One of the first steps in the training of such readers is to arrange for them to discover the value of a man's own words as evidence over any paraphrase of them, any watered down restatement of them in another's words. I greatly admire some of the poetry of T. S. Eliot. Since the cheap edition of Eliot's verse presents neither his worst not his best poetry-I think it is a very bad book—and I am forced to use that edition in class, I believe I am sanctioned under section 107 to supplement the text by quotation from these other pieces, perhaps mimeographing them and destroying the copies after examination. The students should be enabled to discuss the poetry with the proper samples before them, assembled in the man's own words. In this way, and extensions of this way, we can hope that some few of them can acquire discrimination and good taste. Yet this simple teaching device, which in recent years is almost universally used, has been assailed by some persons and groups. In a conference in New York between representatives of the Author's League and those of the ad hoc committee, the legal counselor of the former, in response to a question of mine in regard to what he would do if I printed a whole poem on an examination for analysis, declared he would sue me for infringement.
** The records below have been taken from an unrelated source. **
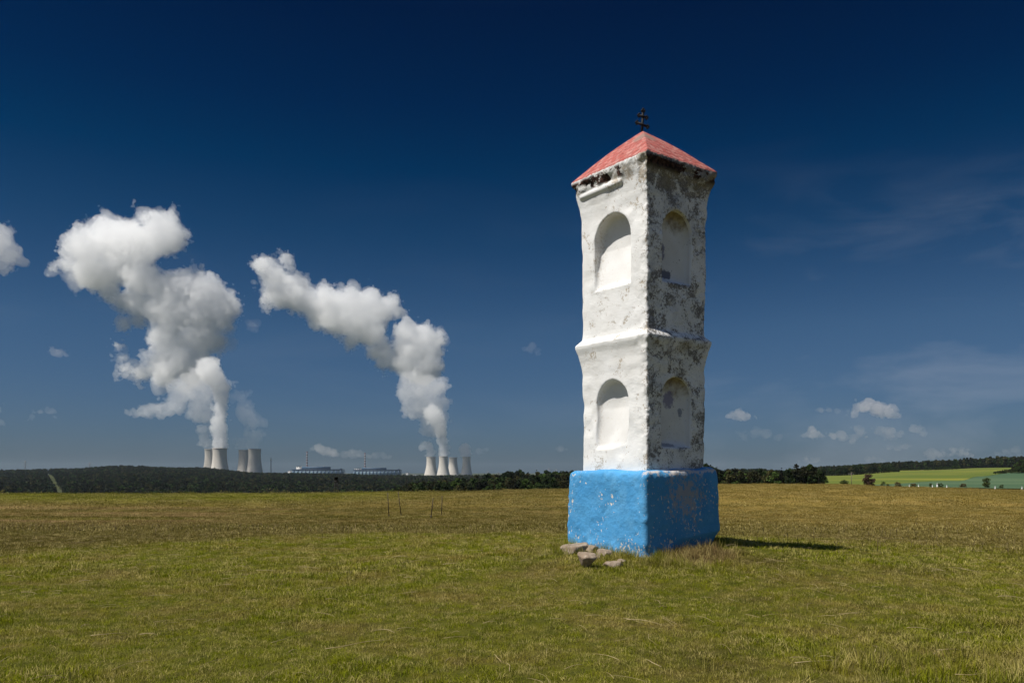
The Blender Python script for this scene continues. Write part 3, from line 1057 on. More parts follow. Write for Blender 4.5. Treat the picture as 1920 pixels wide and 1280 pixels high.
c = n.mix(up, c, (.60, .53, .47))
c = n.mix(n.math('MULTIPLY', n.rng(n.math('ADD', zz, n.math('MULTIPLY', n.math('SUBTRACT', n.noise(o, 11, 5, .7), .5), .30)), -.72, -.86, 0, .65), 1), c, (.24, .21, .17))
M_blue = n.principled(c, .88, n.math('ADD', n.noise(o, 26, 7, .72), n.math('MULTIPLY', flk, -.15)), .7, .016, .2)
V[:, 2] += ZO
mesh_np('plinth', V, Q, M_blue, shrine, smooth=True)
del B, wob, ztop

# iron cross on the roof
n = N('wrought_iron')
M_iron = n.principled(n.mix(n.rng(n.noise(n.obj(), 40, 4), .4, .65), (.006, .006, .007), (.018, .012, .010)), .65, metal=.3)
cross = empty('cross', (-.015, .0, 3.495 + ZO), R(-3))
cross.parent = shrine
cross.rotation_euler = (R(-2), R(4), R(-36 + 4))
cross.scale = (1.08, 1.6, 1.12)
def bar(name, pts, r0):
    mb = MB()
    mb.tube(pts, r0, 8)
    return mb
mb = MB()
mb.box(-.0105, .0105, -.006, .006, -.06, .215)
mb.build('upright', M_iron, cross)
for (z_, hw_, tilt) in ((.155, .036, -.22), (.078, .052, -.28)):
    mb = MB()
    pts = [(-hw_, -.001, z_ - tilt * hw_), (hw_, -.001, z_ + tilt * hw_)]
    mb.tube(pts, .0095, 6)
    a = mb.build('crossbar', M_iron, cross)
    for p in pts:
        for (ddx, ddz) in ((0, .012), (0, -.012), (math.copysign(.010, p[0]), 0)):
            m3 = MB()
            m3.lathe([(.0001, -.011), (.0085, -.007), (.0115, 0), (.0085, .007), (.0001, .011)], 8, (p[0] + ddx, p[1], p[2] + ddz))
            m3.build('knob', M_iron, a)
up_ = MB()
for (dx, dz) in ((-.012, .208), (.012, .208), (0, .224)):
    up_.lathe([(.0001, -.012), (.009, -.008), (.0125, 0), (.009, .008), (.0001, .012)], 8, (dx, 0, dz))
up_.build('finial', M_iron, cross)

# ---------------------------------------------------------------- stones at its foot
n = N('field_stone')
o = n.obj()
c = n.mix(n.rng(n.noise(o, 9, 6, .7), .35, .65), (.20, .145, .10), (.35, .28, .21))
c = n.mix(n.rng(n.noise(o, 30, 5, .7), .6, .68, 0, .8), c, (.48, .43, .37))
c = n.mix(n.rng(n.noise(o, 20, 5, .7), .6, .72, 0, .7), c, (.10, .08, .06))
M_stone = n.principled(c, .9, n.noise(o, 40, 7, .75), .8, .015, .2)


def stone(px, py, sx, sy, sz, rz, label, sink=.35, seed=1):
    r = np.random.default_rng(seed)
    h = .009
    sh = tuple(int(2 * (a + .04) / h) for a in (sx, sy, sz))
    o_ = np.array([-(a + .04) for a in (sx, sy, sz)])
    X = (o_[0] + np.arange(sh[0]) * h)[:, None, None]; Y = (o_[1] + np.arange(sh[1]) * h)[None, :, None]; Z = (o_[2] + np.arange(sh[2]) * h)[None, None, :]
    Fd = (np.sqrt((X / sx) ** 2 + (Y / sy) ** 2 + (Z / sz) ** 2) - 1) * min(sx, sy, sz) * .9
    for k in range(18):                             # hewn facets
        d = r.normal(0, 1, 3); d /= np.linalg.norm(d)
        e = math.sqrt((sx * d[0]) ** 2 + (sy * d[1]) ** 2 + (sz * d[2]) ** 2) * r.uniform(.56, .80)
        Fd = smax(Fd, X * d[0] + Y * d[1] + Z * d[2] - e, .005)
    Fd = Fd + .005 * noise3(sh, h, .07, r) + .004 * noise3(sh, h, .03, r)
    V, Q = surface_net(Fd.astype(np.float32), o_, h)
    g = on_ground(px, py)
    ob = mesh_np('stone', V, Q, M_stone, smooth=True)
    ob.location = (g[0], g[1] + sy * .6, float(ground(g[0], g[1] + sy * .6)) + sz * (1 - 2 * sink))
    ob.rotation_euler = (0, 0, rz)
    return tag(ob, label, 'stone', 'loose stones at the foot of the shrine')


stone(1080, 1038, .24, .13, .085, .1, 'broad flat tan stone under the outer sunlit corner of the plinth', .3, 4)
stone(1101, 1066, .10, .09, .10, .4, 'rounded pinkish stone standing alone in front of the plinth', .16, 8)
stone(1135, 1043, .13, .10, .06, -.4, 'light chipped stone half under the middle of the sunlit plinth side', .35, 15)
stone(1152, 1064, .13, .09, .045, -.2, 'low flat stone sunk in the grass before the near corner of the plinth', .45, 23)

stone(1058, 1034, .07, .06, .05, .8, 'small reddish stone at the outer end of the broad flat one', .3, 31)
stone(1120, 1050, .055, .05, .035, .3, 'small pale stone between the rounded stone and the chipped one', .35, 37)
stone(1166, 1056, .06, .05, .035, 1.1, 'small greyish stone close to the near corner of the plinth', .35, 41)
stone(1108, 1036, .09, .05, .05, -.2, 'narrow crumbling stone right under the sunlit edge of the plinth', .3, 43)

# ---------------------------------------------------------------- four metal rods in the meadow
M_rod = flat('rusty_rod', (.05, .035, .025), .7, .3, 8)
for (bx, by, tx, ty, lab) in ((729.4, 967.5, 726.9, 923, 'rusty metal rod upright, tallest and leftmost of the four in the meadow'),
                              (752.2, 966, 746.7, 921, 'rusty metal rod leaning to the left, second from the left in the meadow'),
                              (808, 971.4, 812.3, 933, 'short dark metal rod leaning right with a thick foot, standing in the meadow'),
                              (828, 966.7, 829, 929, 'thin upright metal rod, rightmost of the four in the meadow')):
    g = on_ground(bx, by, 6, 90)
    d = g[1]
    top = np.array([(tx - 960) / F * d, d, EYE + (885 - ty) / F * d])
    root = empty('metal_rod', tuple(g))
    tag(root, lab, 'rod', 'metal rods standing in the meadow')
    mb = MB()
    v = top - g
    mb.tube([(-v[0] * .05, 0, -v[2] * .06), tuple(v * .5), tuple(v)], [.022, .02, .018], 7)
    mb.build('shaft', M_rod, root, smooth=True)
    mb = MB()
    mb.tube([(-.0, 0, -.03), tuple(v * (.16 if bx == 808 else .05))], [.045 if bx == 808 else .03, .03], 7)
    mb.build('foot', M_rod, root, smooth=True)

# ---------------------------------------------------------------- trees
def leaf_mat(name, c1, c2, sc_=.25, inst=True):
    n = N(name)
    f = n.noise(n.pos(), sc_, 4, .6)
    c = n.mix(n.rng(f, .35, .65), c1, c2)
    if inst:
        oi = n.node('ShaderNodeObjectInfo').outputs['Random']
        c = n.mix(n.rng(oi, .1, .9, .75, 0), c, tuple(x * .25 for x in c1))
        c = n.mix(n.rng(oi, .78, 1, 0, .6), c, tuple(x * 1.7 for x in c2))
    return n.principled(c, .8, spec=.15, trans=.2)


M_pine = leaf_mat('pine_needles', (.004, .009, .006), (.027, .036, .013), .010)
M_pine2 = leaf_mat('olive_pine_needles', (.026, .029, .010), (.060, .056, .018), .05)
M_broad = leaf_mat('broadleaf_foliage', (.014, .030, .008), (.045, .072, .014), .012)
M_bark = flat('bark', (.09, .065, .05), .95, .3, 2)


def tree_mesh(kind, r, nleaf, leaf):
    """unit-height tree: trunk and leaf clumps through the crown's volume"""
    mb = MB()
    mb.tube([(0, 0, 0), (r.uniform(-.01, .01), r.uniform(-.01, .01), .5), (0, 0, .93)], [.016, .011, .003], 5)
    nt_ = mb.n
    V, T = [], []
    lobes = []
    if kind == 'spruce':
        pass
    else:
        nl = 9 if kind == 'pine' else 11
        for k in range(nl):
            a = r.random() * 6.28
            z = r.uniform(.45, .9) if kind == 'pine' else r.uniform(.28, .86)
            rr = r.uniform(.03, .15 if kind == 'pine' else .2) * (1.25 - z)
            lobes.append((rr * math.cos(a) * 1.4, rr * math.sin(a) * 1.4, z, r.uniform(.07, .13 if kind == 'pine' else .17)))
        lobes.append((0, 0, .90, .09))
        if kind == 'bush':
            lobes = []
            for k in range(28):
                a = r.random() * 6.28; z = r.uniform(.12, .82); rr = math.sqrt(r.random()) * .30 * math.sqrt(max(.05, 1 - ((z - .4) / .6) ** 2))
                lobes.append((rr * math.cos(a), rr * math.sin(a), z, r.uniform(.11, .18)))
    for k in range(nleaf):
        if kind == 'spruce':
            z = .06 + .94 * (1 - math.sqrt(r.random()))
            lay = .03 * math.sin(z * 60)
            rr = (.20 * (1.02 - z) + lay * (1 - z)) * (r.random() ** .35)
            a = r.random() * 6.28
            p = np.array((rr * math.cos(a), rr * math.sin(a), z - rr * .25))
        else:
            l = lobes[r.randrange(len(lobes))]
            d = np.array([r.gauss(0, 1) for _ in range(3)]); d /= np.linalg.norm(d)
            p = np.array(l[:3]) + d * l[3] * (r.random() ** .4) * np.array((1, 1, .8))
        d1 = np.array([r.gauss(0, 1) for _ in range(3)]); d1 /= np.linalg.norm(d1)
        d2 = np.array([r.gauss(0, 1) for _ in range(3)]); d2 -= d1 * (d1 @ d2); d2 /= np.linalg.norm(d2)
        if kind == 'spruce': d1[2] *= .4
        s_ = leaf * r.uniform(.6, 1.3)
        k0 = len(V)
        V += [p - d1 * s_, p + d2 * s_ * .8, p + d1 * s_, p - d2 * s_ * .6]
        T.append((k0, k0 + 1, k0 + 2, k0 + 3))
    return mb, np.array(V), np.array(T)


def tree_proto(kind, nleaf, leaf, mat, seed):
    r = random.Random(seed)
    mb, V, T = tree_mesh(kind, r, nleaf, leaf)
    bv = np.concatenate(mb.v)
    fq = np.concatenate(mb.q); ft = np.concatenate(mb.t)
    allv = np.concatenate([bv, V])
    o = mesh_np('forest_tree', allv, [fq, ft, T + len(bv)], None, link=False,
                matidx=np.concatenate([np.ones(len(fq) + len(ft)), np.zeros(len(T))]), mats=[mat, M_bark])
    return o


far_p = [tree_proto('spruce', 150, .055, M_pine, 1), tree_proto('pine', 150, .07, M_pine, 2), tree_proto('broad', 170, .075, M_broad, 3), tree_proto('pine', 150, .07, M_pine2, 4)]
mid_p = [tree_proto('pine', 700, .032, M_pine2, 11), tree_proto('pine', 700, .034, M_pine, 12), tree_proto('broad', 800, .036, M_pine2, 13), tree_proto('spruce', 600, .03, M_pine, 14), tree_proto('broad', 800, .036, M_broad, 15)]


def wood(name, label, alo, ahi, dn, df, spacing, h0, h1, protos, wts, mask=None, hfun=None, cat='forest'):
    area = (ahi - alo) / F * (df * df - dn * dn) / 2
    m = int(area / spacing ** 2)
    d = np.sqrt(dn * dn + rng.random(m) * (df * df - dn * dn))
    a = alo + (ahi - alo) * rng.random(m)
    x = (a - 960) / F * d
    ok = np.ones(m, bool)
    if mask is not None: ok = mask(a, d, x)
    a, d, x = a[ok], d[ok], x[ok]
    m = len(a)
    h = h0 + (h1 - h0) * rng.random(m) ** 1.2 + 2.0 * noise2(x * .02, d * .02)
    if hfun is not None: h = h * hfun(a, d)
    wd = h * (.9 + .35 * rng.random(m))
    o = scatter(name, np.stack([x, d, ground(x, d) - .2], 1), np.stack([np.zeros(m), np.zeros(m), rng.random(m) * 6.28], 1),
                np.stack([wd, wd, h], 1), rng.choice(len(protos), m, p=wts), protos)
    return tag(o, label, cat, kind='stuff')


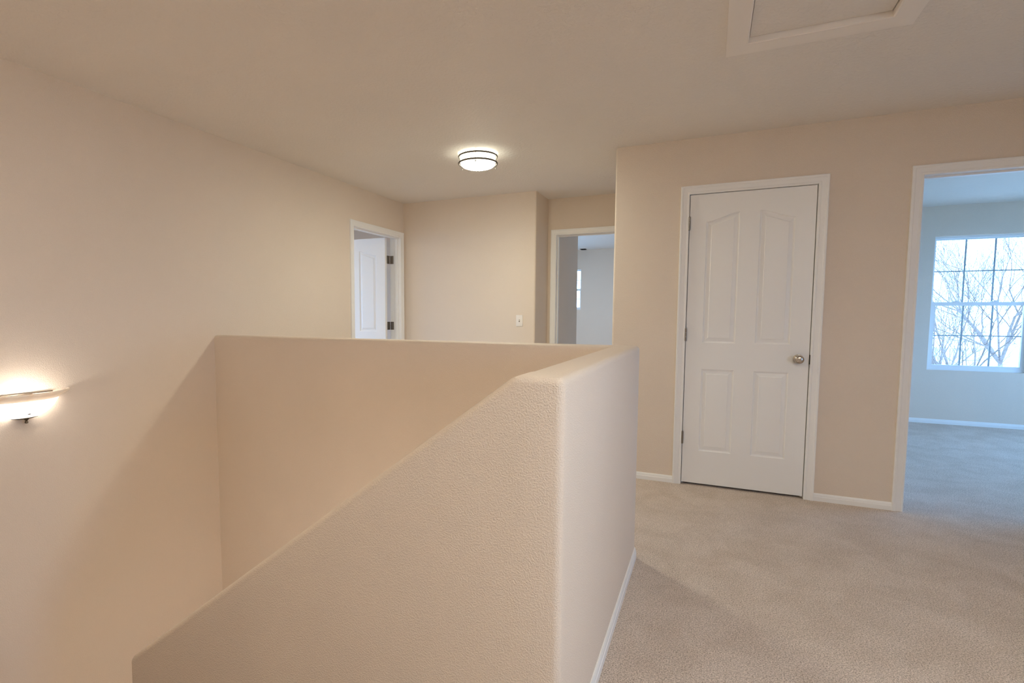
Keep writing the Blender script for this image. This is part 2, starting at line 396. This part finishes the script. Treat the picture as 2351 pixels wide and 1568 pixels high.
# 1: the closed closet door
e = door('door_1', 'closed white four-panel closet door with arched upper panels and a satin knob', -.157, .5965, (0, Y3, 0), 0, far_side=False)
bm = slab_mesh(.745, 2.024); o = obj('door_slab', bm, M['white'], e, 12); o.location = (-.1529, .003, .0165)
for z in (1.828, 1.058, .325): hinge(o, -.001, -.0125, z)
knob(o, .5325 + .1529, 0, .927 - .0165)
boxobj('strike_plate', (.5945, .5985, -.0085, .012, .895, .957), M['dark'], e)
bm = bmesh.new(); box(bm, -.157, -.145, .0415, .055, 0, DH); box(bm, .5845, .5965, .0415, .055, 0, DH); box(bm, -.145, .5845, .0415, .055, DH - .012, DH)
obj('door_stop', bm, M['white'], e)

def stops(e, a0, a1, y0, zt=DH):
    bm = bmesh.new(); box(bm, a0, a0 + .011, y0, y0 + .034, 0, zt); box(bm, a1 - .011, a1, y0, y0 + .034, 0, zt); box(bm, a0 + .011, a1 - .011, y0, y0 + .034, zt - .011, zt)
    obj('door_stop', bm, M['white'], e)
# 2: bedroom doorway, door swung back inside the room
e = door('door_2', 'open doorway with white casing leading to the blue-lit bedroom', 1.124, 1.892, (0, Y3, 0), 0)
stops(e, 1.124, 1.892, .045)
bm = slab_mesh(.762, 2.024); o = obj('door_slab', bm, M['white'], e, 12); o.location = (1.124 + .038, T + .006, .0165); o.rotation_euler = (0, 0, math.radians(91))
for z in (1.82, 1.06, .335):
    h = hinge(e, 1.1245, T - .012, z)
knob(o, .70, 0, .91, -1, 0); knob(o, .70, 0, .91, 1, .035)
for z in (1.83, .352):
    boxobj('hinge_leaf', (1.1235, 1.1262, .084, .114, z - .045, z + .045), M['hinge'], e)
# 3: doorway of the left room, door open at a right angle, hinged on the far jamb
e = door('door_3', 'white doorway in the left wall with its panel door standing open', 4.1725, 5.0085, (XL, 0, 0), math.radians(90))
stops(e, 4.1725, 5.0085, .030)
bm = slab_mesh(.806, 2.024); o = obj('door_slab', bm, M['white'], e, 12)
o.location = (4.984 - .035, T + .016, .0165); o.rotation_euler = (0, 0, math.radians(91.5))
for v in o.data.vertices: v.co.y -= .0
def hinge_open(parent, z):
    bm = bmesh.new()
    for k in range(3): tube(bm, (4.994, T + .008, z - .044 + .0295 * k), (4.994, T + .008, z - .044 + .0295 * k + .0285), .006, n=14)
    box(bm, 5.0060, 5.0085, T - .034, T + .006, z - .044, z + .044)
    box(bm, 4.949, 4.990, T + .0125, T + .0150, z - .044, z + .044)
    return obj('hinge', bm, M['hinge'], parent, 40)
for z in (1.808, 1.084, .345): hinge_open(e, z)
knob(o, .745, 0, .91, -1, 0); knob(o, .745, 0, .91, 1, .035)
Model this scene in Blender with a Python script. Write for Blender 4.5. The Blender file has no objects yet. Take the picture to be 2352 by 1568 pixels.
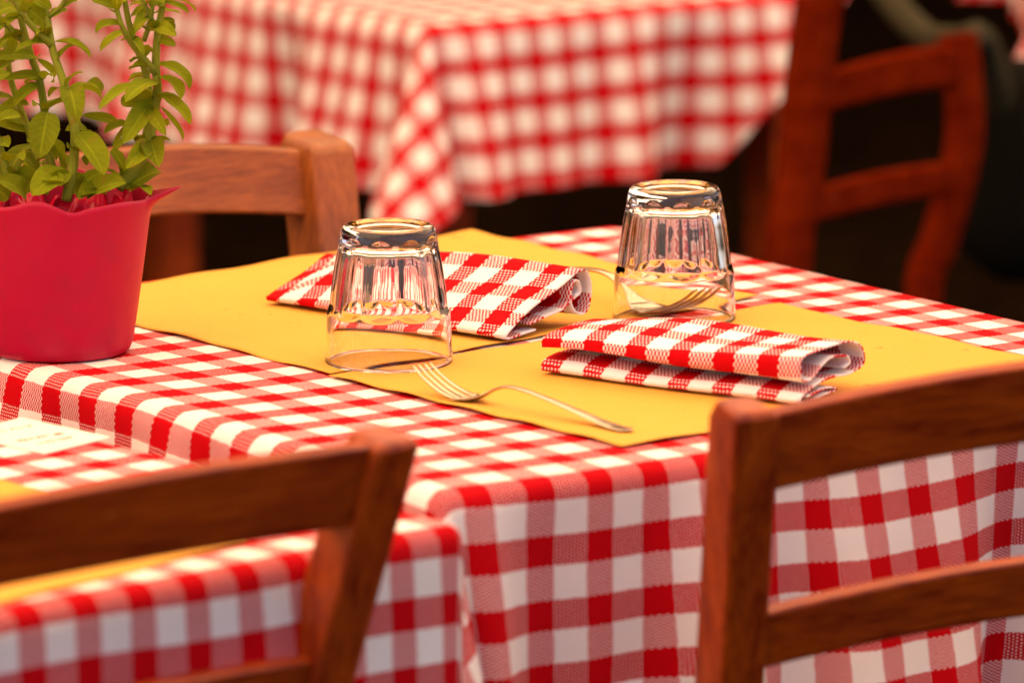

Please understand, I am using this book in class and I have paid for the whole class to have copies of the book. If I take a poem out of that book and print it upon an examination, he threatens to sue me, which seems to me extraordinary.

At another time, this same man told Mr. Rosenfield, our counselor, that copying in longhand is an infringement though not as grave an infringement, seemingly as xeroxing. This scholar making ephemeral copies by hand or any device for his own or limited class use is damaging neither author nor publisher in any way. I have yet to see the kind of book assembled, aside from the single instance of the completely protected University Microfilm prints, which is dreaded by the Author's League and the publishers. The ethics of the profession are against it.

One last point. Since it falls to me to speak for foreign language teachers, I should point out that Subsection D under Section 110, forbidding a recipient to initiate reception from a storage device kills the best method of learning a language thus far invented. A teacher reads a copyrighted passage, properly arranged for with the publisher, on to a tape against which a student makes a tape of his own in a little sound-proof cubicle. He can then play them back together for comparison; or play them separately and compare his rendition with the other; or he can erase his tape and start all over until he gets a perfect echo. But he initiates every playing. He starts the tape playing anytime he wants to. I believe I could have learned to speak French better had this equipment existed 50 years ago. We further believe that no fees should be paid for input into a computer; only for output and use. A publisher does not pay an author royalties on books he has in storage. It's only when he sells them he pays royalties. Are not the opponents of machine teaching taking the same attitude that the Luddites took a century and a half ago when they wrecked the new machines in the spinning industry.

Senator MCCLELLAN. Any questions, Senator Burdick?

Senator BURDICK. NO.

Senator MCCLELLAN. Any comment or anything else on the statement?

(No response.)

Senator MCCLELLAN. Very well.

Dr. WIGREN. Our next speaker is Mr. Maxwell.

Mr. MAXWELL. I am John Maxwell, a member of the Executive Committee of the National Council of Teachers of English, and chairman of the council's secondary section, which enlists over half the membership. My formal statement does not indicate that I am also associated with the Minneapolis public schools, which I wish to be a matter of record because of pride.

The council, for which I speak, the National Council of Teachers of English, is at once the largest subject matter organization of teachers in the world and the organization which provides a forum for American teachers of English at all levels, primary through graduate school.